As for other web-based stores like itch, the only stores I’ve seen who DON’T have an “exclude tags” filter option are store platforms that it wouldn’t make sense to have it from a functionality POV. But even those sites don’t pull the lame cover up line of “its a secret feature” since many of their users would call BS on that like I’m doing here.

Just so you know and so its on record, I’m NOT trying to pick a fight with you or be rude. I’m being critical of what I – as a user of itch.io and as a professional software engineer – am personally witnessing as a blatant excuse for attempting to justify ignoring user requests to actually apply the finishing pieces of what clearly looks like an incomplete feature that was rolled out before it was ever finished. I have no idea who in the chain of command at itch.io holds the control over this feature’s “completion status” verification, but it is clear they failed to properly verify that status at the UX Design stage or the maybe the executives pulled the plug on the task during the Development stage. Whatever the case is, it does operate like an incomplete feature that was rolled out far too soon. If you’re a pro web dev like you claim then I would expect you to be able to see that. Also, since the chat showed you as a mod, you do have the power to let your liaison at itch.io know that this is being viewed by their users as a missing or incomplete feature. (if I were in your shoes, I would tell them it is “missing” since the GUI filter component is in fact “missing” from the page UI.) If they actually cared what their users feel and want and request, they would in fact add that physical UI component to the page UI.

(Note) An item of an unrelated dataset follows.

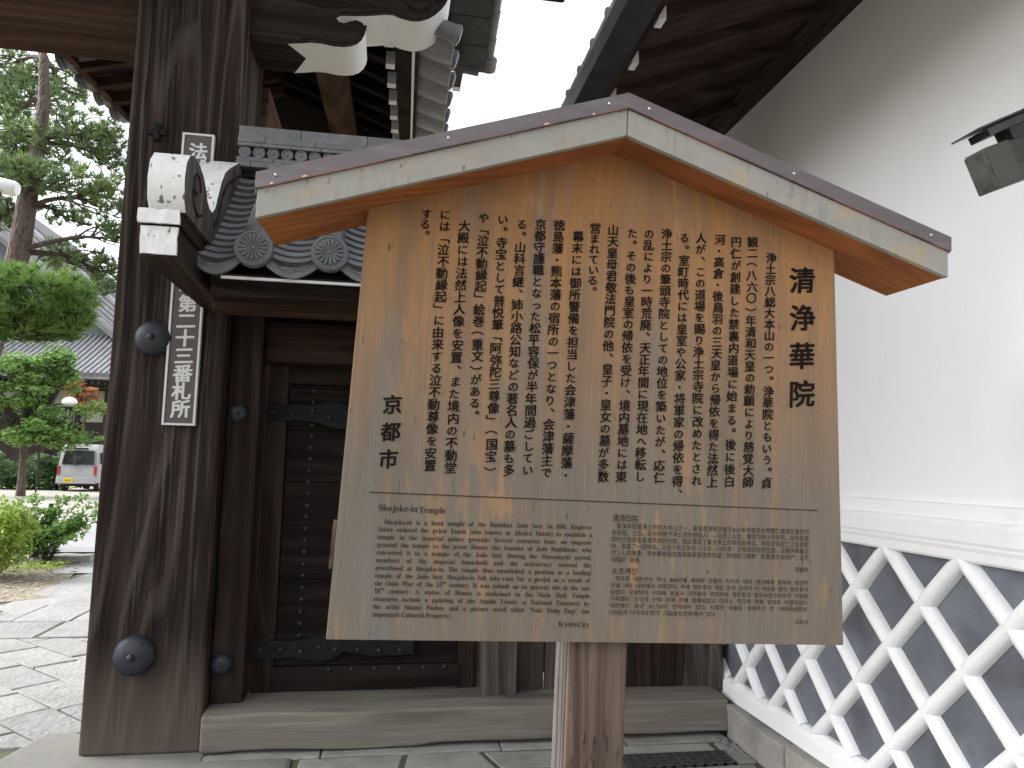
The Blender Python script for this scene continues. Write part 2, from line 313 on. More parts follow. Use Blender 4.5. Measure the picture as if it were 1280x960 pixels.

And no, a community mod does NOT qualify as a “formal response” from the company.

I didn’t claim to give an official response, and if you accuse me of lying this conversation is over.

This has to be the weirdest way a mod had to response. Yes, I know. You’re a mod, not a dev, not much you can do about it.

But isn’t it funny that the developers failed to apply a globally norm feature with such high demand? Not to mention that, as someone that has experience in software/web development field, this feature is far from being any hard to implement. You just need a few buttons and a database script.

The least I wanted to know are but two small things, what are the devs up to in all these years, and why do they refuse to implement this basic feature?

(+1)

Everyone has been wondering the same thing in all these years, yet leafo literally never said a thing about it. I don’t know what that could mean, but think about it: not even a “no, we won’t do it because…” Nothing. Yes, it’s weird, dammit. Again, what exactly do you think can be accomplished by asking the exact same question for the thousandth time?! Making the same accusations for the thousandth time? How exactly is that supposed to help any of us who could, in fact, use such a feature?